I was in the moment you see. Experiencing all those emotions one feels when one has prepared a special meal for family - joy at seeing everyone, but with those tiny anxieties that tempers will explode over something - and they did briefly - well it's family; anxiety that the food will turn out as it should; pleasure when it does; anxiety again as to whether everyone will like it - so many more. Lots of anxiety I see.

And yes, the lamb got burnt, the carrots shrank away to almost nothing, and the lasagna could just possibly have been cooked a tiny bit longer. But you see the lamb was burning and everyone was hungry.

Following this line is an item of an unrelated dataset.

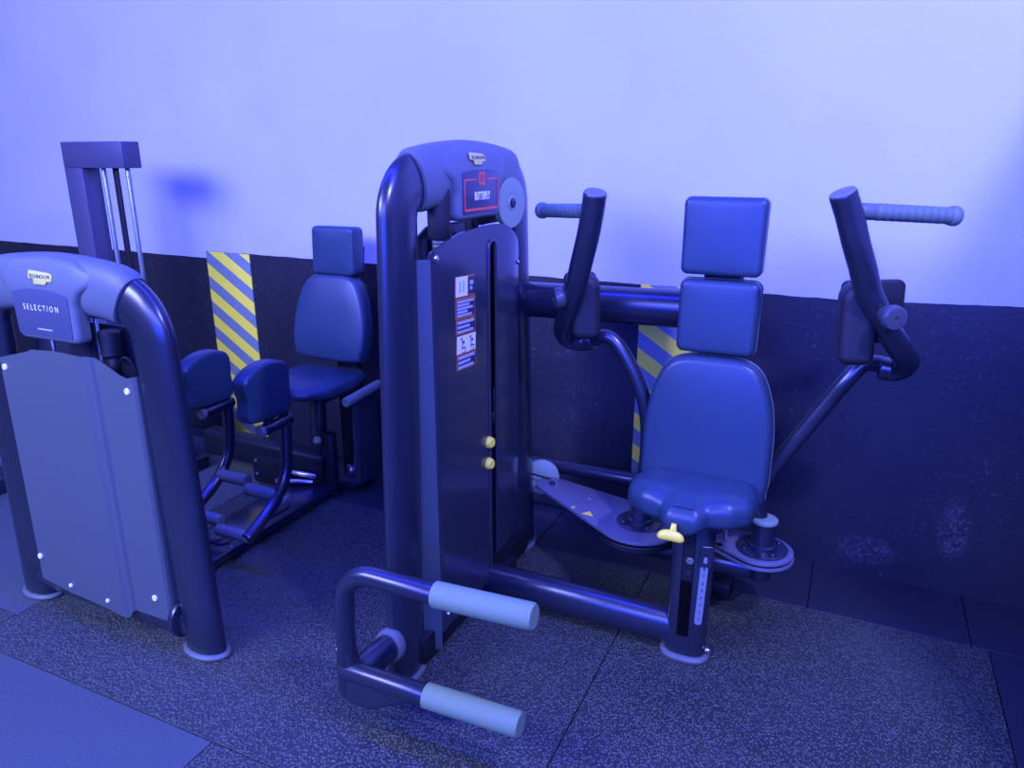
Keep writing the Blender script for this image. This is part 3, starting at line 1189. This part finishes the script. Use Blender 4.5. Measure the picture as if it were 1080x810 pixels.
    box(bm, (-1.0, 2.445, 0.27), (0.05, 0.04, 0.06), 0.006)
    obj('pulley_bracket', bm, 'frame', T)
    # small adjuster behind the post
    bm = BM()
    cyl(bm, (-0.285, 2.12, 0.395), (-0.205, 2.12, 0.40), 0.007, 12)
    cyl(bm, (-0.258, 2.12, 0.325), (-0.258, 2.12, 0.43), 0.007, 12)
    obj('adjuster', bm, 'steel', T, 'bright metal adjuster cross bar')
    bm = BM()
    cyl(bm, (-0.236, 2.125, 0.39), (-0.233, 2.125, 0.44), 0.006, 12)
    obj('adjuster_pin', bm, 'yellow', T)

    # --- arms
    arms = []
    lL = [(-0.655, 1.95, 1.357), (-0.668, 1.965, 1.295), (-0.683, 1.98, 1.235), (-0.708, 2.005, 1.16), (-0.731, 2.03, 1.092), (-0.758, 2.06, 1.03), (-0.786, 2.10, 0.974),
          (-0.812, 2.15, 0.925), (-0.812, 2.19, 0.889), (-0.775, 2.215, 0.876), (-0.735, 2.215, 0.885)]
    lR = [(-0.047, 1.95, 1.368), (-0.026, 1.965, 1.315), (-0.004, 1.98, 1.25), (0.018, 2.005, 1.19), (0.036, 2.03, 1.135), (0.062, 2.06, 1.08), (0.094, 2.10, 1.025),
          (0.135, 2.15, 0.965), (0.160, 2.20, 0.918), (0.140, 2.235, 0.885), (0.095, 2.235, 0.885)]
    aL = [(-0.775, 2.215, 0.876), (-0.735, 2.215, 0.885), (-0.70, 2.20, 0.903), (-0.668, 2.20, 0.897), (-0.637, 2.20, 0.866), (-0.607, 2.20, 0.82), (-0.580, 2.20, 0.769), (-0.548, 2.20, 0.685), (-0.535, 2.20, 0.56), (-0.545, 2.20, 0.40)]
    aR = [(0.140, 2.235, 0.885), (0.095, 2.235, 0.895), (0.055, 2.215, 0.895), (0.02, 2.20, 0.850), (-0.02, 2.20, 0.780), (-0.071, 2.20, 0.689), (-0.115, 2.20, 0.612), (-0.156, 2.20, 0.538), (-0.185, 2.20, 0.46), (-0.165, 2.195, 0.36)]
    for sgn, lev, arm in ((-1, lL, aL), (1, lR, aR)):
        bm = BM()
        sweep(bm, spline(arm, 6), 0.0235, n=24, bev=0.003)
        a = obj('arm_tube', bm, 'frame', T, 'left swing arm tube' if sgn < 0 else 'right swing arm tube')
        bm = BM()
        sweep(bm, spline(lev, 6), 0.0325, n=28, bev=0.005)
        l = obj('arm_lever', bm, 'frame', T)
        bm = BM()
        t0 = (Vector(lev[1]) - Vector(lev[0])).normalized()
        lathe(bm, Vector(lev[0]) - t0 * 0.004, t0, [(0.020, 0), (0.029, 0.0015), (0.031, 0.004), (0.031, 0.008), (0, 0.008)], 28)
        obj('end_cap', bm, 'cover', l)
        # pad behind the lever
        if sgn < 0:
            Fp = frame((-0.726, 2.105, 1.012), (0.95, 0.31, 0.04), (-0.02, -0.06, 1))
            wid, hei, dep = 0.088, 0.200, 0.070
        else:
            Fp = frame((0.022, 2.085, 1.035), (0.97, 0.20, 0.06), (-0.30, -0.08, 1))
            wid, hei, dep = 0.088, 0.215, 0.085
        bm = BM()
        pl = round_poly([(-wid / 2, -hei / 2), (wid / 2, -hei / 2), (wid / 2, hei / 2), (-wid / 2, hei / 2)], [0.026, 0.026, 0.045, 0.045], 7)
        slab(bm, resample(pl, 0.012), dep, Fp @ Matrix.Translation((0, 0, -0.045)), r=0.024, n=6, back_r=0.02)
        fp = obj('forearm_pad', bm, 'rubber', T, 'black padded block on the arm', sharp=70)
        bm = BM()
        wp = wid + (0.066 if sgn > 0 else 0.012)
        slab(bm, rrect(wp, hei * 0.78, 0.018, 5), 0.020, Fp @ Matrix.Translation(((wp / 2 - wid / 2 + 0.012) * sgn, 0.018, -0.066)), r=0.004, n=2, back_r=0.004)
        obj('pad_plate', bm, 'black', fp)
        # knob
        k0 = Vector((-0.735, 2.06, 1.055)) if sgn < 0 else Vector((0.075, 2.055, 1.075))
        kd = Vector((-0.72, -0.55, -0.10)).normalized() if sgn < 0 else Vector((0.42, -0.85, -0.05)).normalized()
        bm = BM()
        lathe(bm, k0, kd, [(0.022, 0), (0.022, 0.042), (0.027, 0.045), (0.031, 0.051), (0.031, 0.066), (0.026, 0.074), (0.007, 0.075), (0.006, 0.072), (0, 0.072)], 28)
        obj('lock_knob', bm, 'knob', l)
        # handle
        h0 = Vector((-0.672, 1.985, 1.305)) if sgn < 0 else Vector((-0.02, 1.985, 1.325))
        h1 = Vector((-0.893, 2.14, 1.291)) if sgn < 0 else Vector((0.213, 2.125, 1.310))
        d = (h1 - h0).normalized()
        bm = BM()
        lathe(bm, h0, d, [(0.014, 0), (0.020, 0.01), (0.020, 0.05), (0.0175, 0.058), (0, 0.058)], 24)
        hd = obj('handle', bm, 'grey', T, 'grey handle stub')
        ln = (h1 - h0).length
        prof = [(0.0175, 0.052)]
        nr = 10
        for q in range(nr):
            h = 0.055 + (ln - 0.075) * q / nr
            prof += [(0.0192, h), (0.0204, h + 0.004), (0.0207, h + 0.5 * (ln - 0.075) / nr), (0.0204, h + (ln - 0.075) / nr - 0.004)]
        prof += [(0.0225, ln - 0.022), (0.0245, ln - 0.015), (0.0245, ln - 0.006), (0.021, ln), (0, ln)]
        bm = BM()
        lathe(bm, h0, d, prof, 28)
        obj('ribbed_grip', bm, 'grip', hd, 'grey ribbed handle grip')

    # --- foot lever by the tower
    bm = BM()
    sweep(bm, [(-1.045, 1.51, 0.142), (-1.046, 1.40, 0.15), (-1.048, 1.312, 0.155)], 0.040, 0.036, ref=(1, 0, 0), n=28, bev=0.003)
    ft = obj('lever_tube', bm, 'frame', T)
    bm = BM()
    sweep(bm, [(-1.045, 1.470, 0.145), (-1.0455, 1.438, 0.147)], 0.050, 0.045, ref=(1, 0, 0), n=32, bev=0.008)
    obj('tube_collar', bm, 'grey', ft, 'grey collar ring')
    bm = BM()
    pth = fillet([(-0.79, 1.30, 0.466), (-1.068, 1.30, 0.466), (-1.074, 1.30, 0.10)], [0, 0.095, 0], 10)
    sweep(bm, pth, 0.0255, n=26, bev=0.003)
    sweep(bm, [(-1.085, 1.295, 0.171), (-0.82, 1.295, 0.175)], 0.0265, n=26, bev=0.003)
    pl = round_poly([(-1.0985, 0.24), (-1.0985, 0.072), (-1.0, 0.072), (-0.865, 0.145), (-0.85, 0.175), (-1.04, 0.175), (-1.05, 0.24)], [0.0, 0.05, 0.03, 0.0, 0.0, 0.02, 0.0], 6)
    slab(bm, resample(pl, 0.02), 0.046, frame((0, 1.323, 0), (1, 0, 0), (0, 0, 1)), r=0.017, n=4, back_r=0.015)
    fl = obj('foot_lever', bm, 'frame', T)
    for (x0, z0, x1, z1) in ((-0.80, 0.466, -0.546, 0.477), (-0.832, 0.1735, -0.576, 0.179)):
        bm = BM()
        ln = x1 - x0
        lathe(bm, (x0, 1.30 if z0 > 0.3 else 1.295, z0), (x1 - x0, 0, z1 - z0), [(0.024, 0), (0.031, 0.001), (0.0315, 0.004), (0.0315, ln - 0.006), (0.028, ln), (0, ln)], 32)
        obj('foam_roller', bm, 'foam', fl, 'grey foam roller')
    return T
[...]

I suppose it's especially noteworthy that no photos were taken, given that I probably bored you all to death telling you about what I was going to cook, so you might have, quite reasonably, expected a photographic summary of the results. That's what people do on foodie blogs isn't it? I really meant to take a few photos and then sort of give an analysis of all those dishes. Suffice to say, that perhaps, the lasagna, the farinata with its jammy onions, and accompanying yoghurt dip were the stars - well my cake, and my granddaughter's cheesecake should be added to that I guess. But then everyone loves cake.

The lamb in fact was one of those examples of a sort of disaster - when it was removed to the weber for a final finish it did indeed burn, rather dramatically - particularly in one place, and with it, most of the potential gravy, and yet, it was really pretty delicious and just fell apart as slow-cooked lamb should. Potatoes and beans? None left.

Maybe this happy occasion will now just disappear into the back corners of memory. There will be no moment in time, and no foodie photographs. Does this matter? Are the most important parts of your life enshrined in a photograph? We have no photographs of our wedding day for example. Does it matter? I remember virtually all of it. However, my descendants will not have the chance to see my wedding day - but I don't have photographs of my parents, or my grandparents weddings either. I'm not even sure I have photographs of my father's parents - the photos I have may or may not be them.

Today we take photos all the time. The pendulum has swung too far I think. Sometimes the occasion seems to exist only for the photograph. So perhaps in a way I am glad I didn't take any. I was fully focussed on the moment - not on recording it. And when asked, David too, just did as he was told.

“A good snapshot keeps a moment that's gone from running away.” said Eudora Welty. It would be very sad if those moments disappeared just because there was no photograph. And they don't.